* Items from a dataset
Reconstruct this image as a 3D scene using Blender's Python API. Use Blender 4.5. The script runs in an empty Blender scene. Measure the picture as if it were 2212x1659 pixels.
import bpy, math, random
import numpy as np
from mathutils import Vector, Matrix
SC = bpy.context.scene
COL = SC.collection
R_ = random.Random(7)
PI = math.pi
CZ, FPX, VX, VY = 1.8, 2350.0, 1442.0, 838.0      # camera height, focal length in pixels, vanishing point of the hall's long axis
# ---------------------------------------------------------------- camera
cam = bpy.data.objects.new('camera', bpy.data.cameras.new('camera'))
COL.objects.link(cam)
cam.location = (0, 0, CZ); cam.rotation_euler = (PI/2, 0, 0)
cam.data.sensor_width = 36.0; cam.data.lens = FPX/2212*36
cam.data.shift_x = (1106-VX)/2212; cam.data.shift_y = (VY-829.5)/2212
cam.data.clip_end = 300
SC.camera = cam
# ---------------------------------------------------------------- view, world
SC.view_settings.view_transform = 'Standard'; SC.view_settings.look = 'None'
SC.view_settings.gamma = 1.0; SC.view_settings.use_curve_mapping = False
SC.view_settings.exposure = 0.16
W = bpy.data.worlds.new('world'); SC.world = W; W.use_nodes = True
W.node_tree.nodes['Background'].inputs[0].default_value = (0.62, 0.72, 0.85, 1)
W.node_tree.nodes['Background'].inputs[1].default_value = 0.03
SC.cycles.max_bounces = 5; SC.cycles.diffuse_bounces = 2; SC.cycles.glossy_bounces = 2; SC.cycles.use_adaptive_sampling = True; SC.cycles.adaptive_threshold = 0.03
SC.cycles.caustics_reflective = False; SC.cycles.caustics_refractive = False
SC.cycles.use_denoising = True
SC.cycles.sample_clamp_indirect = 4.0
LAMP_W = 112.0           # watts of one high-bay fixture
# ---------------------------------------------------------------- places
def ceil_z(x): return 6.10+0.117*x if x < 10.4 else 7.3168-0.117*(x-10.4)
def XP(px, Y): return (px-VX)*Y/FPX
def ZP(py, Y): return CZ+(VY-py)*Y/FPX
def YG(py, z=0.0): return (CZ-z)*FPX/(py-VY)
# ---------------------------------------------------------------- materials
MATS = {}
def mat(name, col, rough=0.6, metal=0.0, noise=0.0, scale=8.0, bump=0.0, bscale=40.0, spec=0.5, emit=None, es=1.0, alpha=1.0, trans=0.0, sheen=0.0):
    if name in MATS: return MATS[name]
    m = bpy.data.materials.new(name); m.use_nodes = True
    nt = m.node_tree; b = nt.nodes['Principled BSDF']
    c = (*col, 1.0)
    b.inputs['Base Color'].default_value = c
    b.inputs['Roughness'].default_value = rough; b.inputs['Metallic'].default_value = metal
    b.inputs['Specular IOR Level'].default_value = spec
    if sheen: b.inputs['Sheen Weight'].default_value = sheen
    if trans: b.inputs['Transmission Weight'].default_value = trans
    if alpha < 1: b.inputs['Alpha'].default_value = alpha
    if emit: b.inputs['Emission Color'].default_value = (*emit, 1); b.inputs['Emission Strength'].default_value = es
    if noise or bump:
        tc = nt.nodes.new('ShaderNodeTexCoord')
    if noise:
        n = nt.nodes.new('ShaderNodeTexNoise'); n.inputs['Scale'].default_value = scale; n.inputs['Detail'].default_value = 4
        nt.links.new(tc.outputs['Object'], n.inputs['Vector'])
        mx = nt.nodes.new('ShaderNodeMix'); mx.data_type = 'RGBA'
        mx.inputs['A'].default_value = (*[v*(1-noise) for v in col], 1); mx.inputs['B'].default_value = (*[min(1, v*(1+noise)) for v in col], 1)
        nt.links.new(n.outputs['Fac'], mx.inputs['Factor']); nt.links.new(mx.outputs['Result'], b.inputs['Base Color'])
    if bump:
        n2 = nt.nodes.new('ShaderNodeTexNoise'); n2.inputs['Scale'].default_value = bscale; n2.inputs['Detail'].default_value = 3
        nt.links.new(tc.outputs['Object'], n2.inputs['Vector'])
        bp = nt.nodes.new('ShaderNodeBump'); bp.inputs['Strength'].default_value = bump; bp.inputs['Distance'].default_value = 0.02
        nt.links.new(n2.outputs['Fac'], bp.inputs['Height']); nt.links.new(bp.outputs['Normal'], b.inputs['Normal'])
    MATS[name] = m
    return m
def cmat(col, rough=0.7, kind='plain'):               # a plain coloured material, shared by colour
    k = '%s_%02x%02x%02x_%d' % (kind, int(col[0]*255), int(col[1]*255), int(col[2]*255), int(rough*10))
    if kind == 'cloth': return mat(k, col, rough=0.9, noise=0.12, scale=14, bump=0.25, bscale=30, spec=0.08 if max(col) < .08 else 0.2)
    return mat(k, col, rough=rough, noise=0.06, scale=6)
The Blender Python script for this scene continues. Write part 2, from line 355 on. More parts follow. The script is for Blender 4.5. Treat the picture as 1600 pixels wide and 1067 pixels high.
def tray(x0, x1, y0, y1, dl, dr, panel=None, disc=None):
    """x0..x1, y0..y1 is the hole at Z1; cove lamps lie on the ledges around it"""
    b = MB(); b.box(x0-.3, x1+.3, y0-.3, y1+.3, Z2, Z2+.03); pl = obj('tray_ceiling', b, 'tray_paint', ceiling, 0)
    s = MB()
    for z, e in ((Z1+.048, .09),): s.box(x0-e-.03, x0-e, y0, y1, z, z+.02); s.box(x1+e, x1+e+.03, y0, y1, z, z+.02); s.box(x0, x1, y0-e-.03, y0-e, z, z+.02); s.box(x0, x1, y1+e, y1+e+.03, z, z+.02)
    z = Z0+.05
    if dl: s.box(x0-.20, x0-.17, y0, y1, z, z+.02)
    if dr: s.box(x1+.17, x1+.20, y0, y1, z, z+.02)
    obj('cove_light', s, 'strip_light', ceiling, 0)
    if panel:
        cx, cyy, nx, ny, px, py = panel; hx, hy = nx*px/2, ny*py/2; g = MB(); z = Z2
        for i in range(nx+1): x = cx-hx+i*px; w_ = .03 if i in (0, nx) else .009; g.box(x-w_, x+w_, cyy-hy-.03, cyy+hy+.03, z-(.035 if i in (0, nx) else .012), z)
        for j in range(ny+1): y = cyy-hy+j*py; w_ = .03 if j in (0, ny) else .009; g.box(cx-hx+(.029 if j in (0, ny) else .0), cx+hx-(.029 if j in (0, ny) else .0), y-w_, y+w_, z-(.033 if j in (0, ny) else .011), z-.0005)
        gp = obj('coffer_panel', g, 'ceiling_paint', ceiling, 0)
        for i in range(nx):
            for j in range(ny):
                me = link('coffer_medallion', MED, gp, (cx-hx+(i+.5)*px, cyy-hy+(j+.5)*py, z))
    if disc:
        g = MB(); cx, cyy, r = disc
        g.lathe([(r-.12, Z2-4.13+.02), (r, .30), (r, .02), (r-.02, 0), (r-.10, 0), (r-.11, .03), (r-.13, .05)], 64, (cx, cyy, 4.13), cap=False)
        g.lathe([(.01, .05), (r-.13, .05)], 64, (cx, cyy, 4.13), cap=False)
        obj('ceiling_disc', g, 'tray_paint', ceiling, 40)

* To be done
Copy out the material word for word and line for line.

* Answer to this task
Reconstruct this image as a 3D scene using Blender's Python API. Use Blender 4.5. The script runs in an empty Blender scene. Measure the picture as if it were 2212x1659 pixels.
import bpy, math, random
import numpy as np
from mathutils import Vector, Matrix
SC = bpy.context.scene
COL = SC.collection
R_ = random.Random(7)
PI = math.pi
CZ, FPX, VX, VY = 1.8, 2350.0, 1442.0, 838.0      # camera height, focal length in pixels, vanishing point of the hall's long axis
# ---------------------------------------------------------------- camera
cam = bpy.data.objects.new('camera', bpy.data.cameras.new('camera'))
COL.objects.link(cam)
cam.location = (0, 0, CZ); cam.rotation_euler = (PI/2, 0, 0)
cam.data.sensor_width = 36.0; cam.data.lens = FPX/2212*36
cam.data.shift_x = (1106-VX)/2212; cam.data.shift_y = (VY-829.5)/2212
cam.data.clip_end = 300
SC.camera = cam
# ---------------------------------------------------------------- view, world
SC.view_settings.view_transform = 'Standard'; SC.view_settings.look = 'None'
SC.view_settings.gamma = 1.0; SC.view_settings.use_curve_mapping = False
SC.view_settings.exposure = 0.16
W = bpy.data.worlds.new('world'); SC.world = W; W.use_nodes = True
W.node_tree.nodes['Background'].inputs[0].default_value = (0.62, 0.72, 0.85, 1)
W.node_tree.nodes['Background'].inputs[1].default_value = 0.03
SC.cycles.max_bounces = 5; SC.cycles.diffuse_bounces = 2; SC.cycles.glossy_bounces = 2; SC.cycles.use_adaptive_sampling = True; SC.cycles.adaptive_threshold = 0.03
SC.cycles.caustics_reflective = False; SC.cycles.caustics_refractive = False
SC.cycles.use_denoising = True
SC.cycles.sample_clamp_indirect = 4.0
LAMP_W = 112.0           # watts of one high-bay fixture
# ---------------------------------------------------------------- places
def ceil_z(x): return 6.10+0.117*x if x < 10.4 else 7.3168-0.117*(x-10.4)
def XP(px, Y): return (px-VX)*Y/FPX
def ZP(py, Y): return CZ+(VY-py)*Y/FPX
def YG(py, z=0.0): return (CZ-z)*FPX/(py-VY)
# ---------------------------------------------------------------- materials
MATS = {}
def mat(name, col, rough=0.6, metal=0.0, noise=0.0, scale=8.0, bump=0.0, bscale=40.0, spec=0.5, emit=None, es=1.0, alpha=1.0, trans=0.0, sheen=0.0):
    if name in MATS: return MATS[name]
    m = bpy.data.materials.new(name); m.use_nodes = True
    nt = m.node_tree; b = nt.nodes['Principled BSDF']
    c = (*col, 1.0)
    b.inputs['Base Color'].default_value = c
    b.inputs['Roughness'].default_value = rough; b.inputs['Metallic'].default_value = metal
    b.inputs['Specular IOR Level'].default_value = spec
    if sheen: b.inputs['Sheen Weight'].default_value = sheen
    if trans: b.inputs['Transmission Weight'].default_value = trans
    if alpha < 1: b.inputs['Alpha'].default_value = alpha
    if emit: b.inputs['Emission Color'].default_value = (*emit, 1); b.inputs['Emission Strength'].default_value = es
    if noise or bump:
        tc = nt.nodes.new('ShaderNodeTexCoord')
    if noise:
        n = nt.nodes.new('ShaderNodeTexNoise'); n.inputs['Scale'].default_value = scale; n.inputs['Detail'].default_value = 4
        nt.links.new(tc.outputs['Object'], n.inputs['Vector'])
        mx = nt.nodes.new('ShaderNodeMix'); mx.data_type = 'RGBA'
        mx.inputs['A'].default_value = (*[v*(1-noise) for v in col], 1); mx.inputs['B'].default_value = (*[min(1, v*(1+noise)) for v in col], 1)
        nt.links.new(n.outputs['Fac'], mx.inputs['Factor']); nt.links.new(mx.outputs['Result'], b.inputs['Base Color'])
    if bump:
        n2 = nt.nodes.new('ShaderNodeTexNoise'); n2.inputs['Scale'].default_value = bscale; n2.inputs['Detail'].default_value = 3
        nt.links.new(tc.outputs['Object'], n2.inputs['Vector'])
        bp = nt.nodes.new('ShaderNodeBump'); bp.inputs['Strength'].default_value = bump; bp.inputs['Distance'].default_value = 0.02
        nt.links.new(n2.outputs['Fac'], bp.inputs['Height']); nt.links.new(bp.outputs['Normal'], b.inputs['Normal'])
    MATS[name] = m
    return m
def cmat(col, rough=0.7, kind='plain'):               # a plain coloured material, shared by colour
    k = '%s_%02x%02x%02x_%d' % (kind, int(col[0]*255), int(col[1]*255), int(col[2]*255), int(rough*10))
    if kind == 'cloth': return mat(k, col, rough=0.9, noise=0.12, scale=14, bump=0.25, bscale=30, spec=0.08 if max(col) < .08 else 0.2)
    return mat(k, col, rough=rough, noise=0.06, scale=6)
The Blender Python script for this scene continues. Write part 2, from line 355 on. More parts follow. The script is for Blender 4.5. Treat the picture as 1600 pixels wide and 1067 pixels high.
def tray(x0, x1, y0, y1, dl, dr, panel=None, disc=None):
    """x0..x1, y0..y1 is the hole at Z1; cove lamps lie on the ledges around it"""
    b = MB(); b.box(x0-.3, x1+.3, y0-.3, y1+.3, Z2, Z2+.03); pl = obj('tray_ceiling', b, 'tray_paint', ceiling, 0)
    s = MB()
    for z, e in ((Z1+.048, .09),): s.box(x0-e-.03, x0-e, y0, y1, z, z+.02); s.box(x1+e, x1+e+.03, y0, y1, z, z+.02); s.box(x0, x1, y0-e-.03, y0-e, z, z+.02); s.box(x0, x1, y1+e, y1+e+.03, z, z+.02)
    z = Z0+.05
    if dl: s.box(x0-.20, x0-.17, y0, y1, z, z+.02)
    if dr: s.box(x1+.17, x1+.20, y0, y1, z, z+.02)
    obj('cove_light', s, 'strip_light', ceiling, 0)
    if panel:
        cx, cyy, nx, ny, px, py = panel; hx, hy = nx*px/2, ny*py/2; g = MB(); z = Z2
        for i in range(nx+1): x = cx-hx+i*px; w_ = .03 if i in (0, nx) else .009; g.box(x-w_, x+w_, cyy-hy-.03, cyy+hy+.03, z-(.035 if i in (0, nx) else .012), z)
        for j in range(ny+1): y = cyy-hy+j*py; w_ = .03 if j in (0, ny) else .009; g.box(cx-hx+(.029 if j in (0, ny) else .0), cx+hx-(.029 if j in (0, ny) else .0), y-w_, y+w_, z-(.033 if j in (0, ny) else .011), z-.0005)
        gp = obj('coffer_panel', g, 'ceiling_paint', ceiling, 0)
        for i in range(nx):
            for j in range(ny):
                me = link('coffer_medallion', MED, gp, (cx-hx+(i+.5)*px, cyy-hy+(j+.5)*py, z))
    if disc:
        g = MB(); cx, cyy, r = disc
        g.lathe([(r-.12, Z2-4.13+.02), (r, .30), (r, .02), (r-.02, 0), (r-.10, 0), (r-.11, .03), (r-.13, .05)], 64, (cx, cyy, 4.13), cap=False)
        g.lathe([(.01, .05), (r-.13, .05)], 64, (cx, cyy, 4.13), cap=False)
        obj('ceiling_disc', g, 'tray_paint', ceiling, 40)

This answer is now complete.